Beijing has relished the opportunity to criticise the hypocrisy of the United States in its policy towards Hong Kong. Last week, President Trump threatened to deploy federal troops to suppress demonstrations against police violence, even though his administration had openly supported the Hong Kong pro-democracy protestors last year. Xinhua, a Chinese state news agency, described the protests as “Pelosi’s beautiful landscape,” in allusion to Nancy Pelosi’s suggestion last year that Hong Kong’s demonstrations were “a beautiful sight to behold”. A spokeswoman for the Chinese foreign ministry, Hua Chunying, tweeted “I can’t breathe”, the last words of George Floyd, in response to US criticism of Beijing’s heavy handling of Hong Kong. 

This is not the first time that America’s race problem has been weaponised by a foreign power. During the Cold War, Soviet propagandists exploited America’s race issue to undermine faith in its democracy.
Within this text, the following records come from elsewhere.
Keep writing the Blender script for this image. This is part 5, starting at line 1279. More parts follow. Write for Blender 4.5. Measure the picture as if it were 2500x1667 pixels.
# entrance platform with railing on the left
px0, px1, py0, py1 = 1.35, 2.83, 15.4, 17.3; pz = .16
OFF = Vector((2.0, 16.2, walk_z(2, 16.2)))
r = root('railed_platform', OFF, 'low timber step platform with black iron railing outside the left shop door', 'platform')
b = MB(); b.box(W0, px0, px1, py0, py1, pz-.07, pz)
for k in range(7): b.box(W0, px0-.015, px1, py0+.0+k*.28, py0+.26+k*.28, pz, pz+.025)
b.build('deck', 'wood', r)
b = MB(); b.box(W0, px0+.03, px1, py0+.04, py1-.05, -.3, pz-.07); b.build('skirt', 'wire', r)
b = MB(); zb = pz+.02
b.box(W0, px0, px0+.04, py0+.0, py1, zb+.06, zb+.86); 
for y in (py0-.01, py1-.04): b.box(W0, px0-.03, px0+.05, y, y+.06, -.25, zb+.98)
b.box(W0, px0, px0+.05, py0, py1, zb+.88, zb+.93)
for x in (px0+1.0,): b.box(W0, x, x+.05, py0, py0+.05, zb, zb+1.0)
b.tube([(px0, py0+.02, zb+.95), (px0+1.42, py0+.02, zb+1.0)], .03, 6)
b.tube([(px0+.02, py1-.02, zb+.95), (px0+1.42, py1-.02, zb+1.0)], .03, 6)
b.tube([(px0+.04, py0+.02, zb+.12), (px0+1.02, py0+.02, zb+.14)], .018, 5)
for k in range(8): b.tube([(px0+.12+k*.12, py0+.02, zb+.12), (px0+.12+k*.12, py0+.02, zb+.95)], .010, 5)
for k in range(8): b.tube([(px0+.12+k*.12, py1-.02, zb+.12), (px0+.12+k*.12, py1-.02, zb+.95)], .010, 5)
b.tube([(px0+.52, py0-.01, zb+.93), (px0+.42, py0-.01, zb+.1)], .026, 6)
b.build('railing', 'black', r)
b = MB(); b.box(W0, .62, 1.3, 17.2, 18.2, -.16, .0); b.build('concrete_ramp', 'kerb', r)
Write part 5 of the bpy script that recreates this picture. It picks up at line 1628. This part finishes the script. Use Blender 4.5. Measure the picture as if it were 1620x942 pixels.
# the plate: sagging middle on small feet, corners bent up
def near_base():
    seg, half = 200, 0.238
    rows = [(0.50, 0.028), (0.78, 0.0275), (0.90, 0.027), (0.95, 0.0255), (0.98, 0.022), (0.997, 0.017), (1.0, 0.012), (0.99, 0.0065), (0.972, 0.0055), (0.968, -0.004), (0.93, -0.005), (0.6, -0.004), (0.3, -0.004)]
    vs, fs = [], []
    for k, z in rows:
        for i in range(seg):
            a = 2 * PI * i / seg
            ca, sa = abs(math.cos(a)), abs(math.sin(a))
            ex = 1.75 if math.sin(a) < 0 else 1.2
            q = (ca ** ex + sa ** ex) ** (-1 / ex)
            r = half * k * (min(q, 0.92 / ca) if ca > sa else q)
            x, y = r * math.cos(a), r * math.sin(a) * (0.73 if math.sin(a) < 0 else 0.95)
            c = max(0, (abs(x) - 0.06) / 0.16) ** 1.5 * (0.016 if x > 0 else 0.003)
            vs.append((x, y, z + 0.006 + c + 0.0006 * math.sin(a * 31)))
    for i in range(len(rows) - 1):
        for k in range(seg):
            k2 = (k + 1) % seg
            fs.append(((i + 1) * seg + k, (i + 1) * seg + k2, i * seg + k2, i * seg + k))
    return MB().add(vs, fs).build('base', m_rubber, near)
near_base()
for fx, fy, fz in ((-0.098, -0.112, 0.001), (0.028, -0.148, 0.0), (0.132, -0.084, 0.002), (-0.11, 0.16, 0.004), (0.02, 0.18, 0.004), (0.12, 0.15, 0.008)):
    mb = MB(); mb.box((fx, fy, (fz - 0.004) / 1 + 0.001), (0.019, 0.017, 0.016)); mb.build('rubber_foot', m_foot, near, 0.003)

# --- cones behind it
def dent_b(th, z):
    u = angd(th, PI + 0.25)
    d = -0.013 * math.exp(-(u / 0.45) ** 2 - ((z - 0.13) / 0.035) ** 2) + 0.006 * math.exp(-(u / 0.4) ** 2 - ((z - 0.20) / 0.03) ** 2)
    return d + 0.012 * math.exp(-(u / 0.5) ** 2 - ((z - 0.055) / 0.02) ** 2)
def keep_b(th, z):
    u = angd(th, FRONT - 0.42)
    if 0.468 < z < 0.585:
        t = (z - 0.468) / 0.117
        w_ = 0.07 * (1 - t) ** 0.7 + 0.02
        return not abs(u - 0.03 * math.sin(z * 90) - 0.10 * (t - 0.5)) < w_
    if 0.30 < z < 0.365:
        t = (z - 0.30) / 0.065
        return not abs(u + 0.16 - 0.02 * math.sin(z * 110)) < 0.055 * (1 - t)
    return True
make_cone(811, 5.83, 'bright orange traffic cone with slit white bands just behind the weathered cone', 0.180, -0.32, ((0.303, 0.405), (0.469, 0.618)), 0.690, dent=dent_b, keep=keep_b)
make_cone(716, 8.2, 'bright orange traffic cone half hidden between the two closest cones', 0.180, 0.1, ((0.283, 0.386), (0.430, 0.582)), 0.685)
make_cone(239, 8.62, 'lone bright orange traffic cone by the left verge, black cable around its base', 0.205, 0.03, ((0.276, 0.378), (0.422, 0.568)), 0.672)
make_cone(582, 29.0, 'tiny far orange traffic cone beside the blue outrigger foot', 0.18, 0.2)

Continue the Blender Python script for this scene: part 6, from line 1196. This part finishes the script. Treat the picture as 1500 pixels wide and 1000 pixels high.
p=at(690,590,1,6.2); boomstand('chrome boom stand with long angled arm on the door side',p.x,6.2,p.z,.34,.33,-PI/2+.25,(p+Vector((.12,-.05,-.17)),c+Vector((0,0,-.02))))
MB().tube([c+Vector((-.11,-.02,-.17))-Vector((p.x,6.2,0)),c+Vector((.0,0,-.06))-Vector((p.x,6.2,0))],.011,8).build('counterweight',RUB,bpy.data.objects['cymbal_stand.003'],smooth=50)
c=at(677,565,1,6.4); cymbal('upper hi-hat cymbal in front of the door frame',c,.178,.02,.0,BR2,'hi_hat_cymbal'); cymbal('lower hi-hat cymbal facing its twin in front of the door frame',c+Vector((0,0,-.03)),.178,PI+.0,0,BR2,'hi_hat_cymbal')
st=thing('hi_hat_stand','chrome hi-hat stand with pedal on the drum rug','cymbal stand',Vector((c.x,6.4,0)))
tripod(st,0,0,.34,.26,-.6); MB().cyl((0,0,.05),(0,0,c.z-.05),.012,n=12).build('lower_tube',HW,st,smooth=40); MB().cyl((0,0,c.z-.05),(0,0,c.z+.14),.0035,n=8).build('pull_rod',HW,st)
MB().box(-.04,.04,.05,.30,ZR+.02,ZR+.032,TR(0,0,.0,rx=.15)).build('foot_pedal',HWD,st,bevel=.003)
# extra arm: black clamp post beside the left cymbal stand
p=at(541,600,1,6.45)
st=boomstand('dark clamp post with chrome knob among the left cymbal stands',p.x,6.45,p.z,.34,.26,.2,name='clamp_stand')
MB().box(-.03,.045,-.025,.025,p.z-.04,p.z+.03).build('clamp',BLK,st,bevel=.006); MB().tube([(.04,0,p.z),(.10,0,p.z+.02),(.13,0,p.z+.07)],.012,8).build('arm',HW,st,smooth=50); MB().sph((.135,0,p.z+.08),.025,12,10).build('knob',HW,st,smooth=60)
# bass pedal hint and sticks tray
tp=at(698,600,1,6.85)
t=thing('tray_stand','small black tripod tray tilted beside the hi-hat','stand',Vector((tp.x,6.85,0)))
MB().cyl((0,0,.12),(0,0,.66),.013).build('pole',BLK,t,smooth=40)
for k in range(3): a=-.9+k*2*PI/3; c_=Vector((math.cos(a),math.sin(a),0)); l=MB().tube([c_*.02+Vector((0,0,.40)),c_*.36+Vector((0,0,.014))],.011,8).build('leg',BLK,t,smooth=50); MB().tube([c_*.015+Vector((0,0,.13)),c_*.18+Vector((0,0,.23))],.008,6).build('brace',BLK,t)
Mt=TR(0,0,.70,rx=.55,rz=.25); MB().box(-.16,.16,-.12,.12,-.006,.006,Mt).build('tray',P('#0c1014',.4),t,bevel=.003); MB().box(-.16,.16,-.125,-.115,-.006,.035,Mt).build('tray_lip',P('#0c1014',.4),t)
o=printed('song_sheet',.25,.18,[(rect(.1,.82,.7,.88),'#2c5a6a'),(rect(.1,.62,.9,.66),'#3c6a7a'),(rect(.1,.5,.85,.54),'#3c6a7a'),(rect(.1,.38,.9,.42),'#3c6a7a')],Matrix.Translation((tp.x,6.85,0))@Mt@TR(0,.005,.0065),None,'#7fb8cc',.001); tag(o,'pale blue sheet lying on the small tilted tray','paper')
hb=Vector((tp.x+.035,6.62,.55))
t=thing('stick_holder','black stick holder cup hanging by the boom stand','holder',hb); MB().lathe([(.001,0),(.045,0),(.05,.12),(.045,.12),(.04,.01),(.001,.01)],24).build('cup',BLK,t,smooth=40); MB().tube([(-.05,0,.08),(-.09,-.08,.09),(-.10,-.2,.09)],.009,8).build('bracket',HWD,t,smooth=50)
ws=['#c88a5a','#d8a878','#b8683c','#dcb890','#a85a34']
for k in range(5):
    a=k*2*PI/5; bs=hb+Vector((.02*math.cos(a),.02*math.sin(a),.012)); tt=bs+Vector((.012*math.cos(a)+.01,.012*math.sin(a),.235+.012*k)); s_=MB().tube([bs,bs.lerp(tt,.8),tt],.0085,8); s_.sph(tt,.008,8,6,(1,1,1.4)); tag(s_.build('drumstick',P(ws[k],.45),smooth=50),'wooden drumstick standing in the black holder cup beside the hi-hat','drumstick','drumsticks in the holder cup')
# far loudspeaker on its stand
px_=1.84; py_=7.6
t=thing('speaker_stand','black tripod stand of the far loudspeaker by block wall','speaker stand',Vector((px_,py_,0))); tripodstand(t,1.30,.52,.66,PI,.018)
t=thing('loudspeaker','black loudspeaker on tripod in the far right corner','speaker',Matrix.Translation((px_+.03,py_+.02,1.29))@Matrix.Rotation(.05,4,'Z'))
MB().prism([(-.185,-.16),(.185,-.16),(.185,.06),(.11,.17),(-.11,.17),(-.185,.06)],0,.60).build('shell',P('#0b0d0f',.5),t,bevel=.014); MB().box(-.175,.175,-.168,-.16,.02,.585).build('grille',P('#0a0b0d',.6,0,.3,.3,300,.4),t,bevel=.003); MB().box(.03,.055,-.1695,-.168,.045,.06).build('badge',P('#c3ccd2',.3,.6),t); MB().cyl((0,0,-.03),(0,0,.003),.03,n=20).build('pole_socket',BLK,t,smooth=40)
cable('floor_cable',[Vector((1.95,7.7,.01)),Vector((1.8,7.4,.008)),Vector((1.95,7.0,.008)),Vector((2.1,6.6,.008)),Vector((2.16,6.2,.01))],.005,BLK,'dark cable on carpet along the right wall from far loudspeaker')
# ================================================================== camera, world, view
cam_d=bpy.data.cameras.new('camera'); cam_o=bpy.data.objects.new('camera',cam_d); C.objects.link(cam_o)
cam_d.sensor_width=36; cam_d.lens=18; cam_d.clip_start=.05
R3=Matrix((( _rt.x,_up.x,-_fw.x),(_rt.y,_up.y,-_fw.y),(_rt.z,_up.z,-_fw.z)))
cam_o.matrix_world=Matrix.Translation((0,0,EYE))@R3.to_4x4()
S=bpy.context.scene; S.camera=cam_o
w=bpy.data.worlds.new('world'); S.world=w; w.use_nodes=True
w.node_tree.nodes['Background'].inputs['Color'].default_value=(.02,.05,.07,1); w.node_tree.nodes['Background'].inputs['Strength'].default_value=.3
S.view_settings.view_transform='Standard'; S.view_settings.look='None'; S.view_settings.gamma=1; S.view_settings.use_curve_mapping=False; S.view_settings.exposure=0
A Soviet propaganda poster juxtaposes an image of a wounded black man chained up beneath the Statue of Liberty “under capitalism” with a vibrant, multicultural society “under socialism.” The Soviet paper, Izvestia, capitalised on the apalling events at Little Rock in September, 1957, where nine African American students were prohibited from enrolling at the city’s Central High School by the Arkansas National Guard. Izvestia, reported that “behind the façade of so-called ‘American democracy,’ a tragedy is unfolding […] fascist thugs of the Ku Klux Klan are organising a savage hunt for Negro children because the latter plan to sit in the same classrooms with white boys and girls. National Guard soldiers and policemen armed to the teeth bar Negro children from entering the school”.

In her book, Cold War Civil Rights, Mary Dudziak argues that the Cold War was a catalyst for civil rights reform. During the Cold War years, racial segregation undermined the image of American democracy on the world stage and played into the hands of the Soviets. African, Asian, and Latin American nations that the United States hoped to influence were particularly offended by reports of white supremacy. Aware that racial injustice at home hampered America’s ability to contain communism and promote democracy abroad, pragmatic Cold War presidents sought to advance the civil rights agenda.

Kennedy had his eye on Cold War foreign policy rather than civil rights following his election in 1960, but soon came to realise that the two were tightly intertwined. The world watched in horror as southern whites responded viciously to civil rights activism, exposing the brutal reality of America’s democracy. In 1961, ‘Freedom Riders’ travelling on desegregated interstate buses were firebombed and attacked by mobs in Alabama; in 1962, a battle broke out in Mississippi over the enrolment of a single black man, James Meredith, at a public university; in 1963, hundreds of African American children and teenagers peacefully marching for civil rights in Birmingham, Alabama were confronted with fire hoses and police dogs. In 1963, partly to salvage America’s reputation abroad as the Cold War escalated, Kennedy proposed a pivotal Civil Rights Act that would legally terminate racial segregation in the United States.

The need to secure the reputation of American democracy abroad helped to propel the civil rights agenda during the Cold War. However, once this had been accomplished, civil rights reform lost momentum, as it ceased to be a pressing foreign policy issue. Kennedy’s successor, President Johnson, accorded African Americans full equality before the law through the Civil Rights Act of 1964 and Voting Rights Act of 1965, under huge pressure both at home and abroad. Satisfied, the international community turned their attention away from America’s civil rights movement and towards the war in Vietnam, just at the critical moment when an anti-civil rights backlash swept over the United States. By 1968, Johnson lacked the political mandate to act on the Kerner Commission, which proposed extensive reforms to address the problem of institutional racism that denied real equality to African Americans.

Racial injustice has always been the Achilles heel of American democracy, and it is one that China will likely try to exploit, if the rift between the two powers continues to widen. Whilst all impetus for change is good, America should be wary that foreign policy does not become a fickle friend to civil rights reform, as it did during the Cold War. The US government needs to rigorously uproot institutionalised racism for justice’s sake, and beware of passing piecemeal reforms intended to placate an international audience.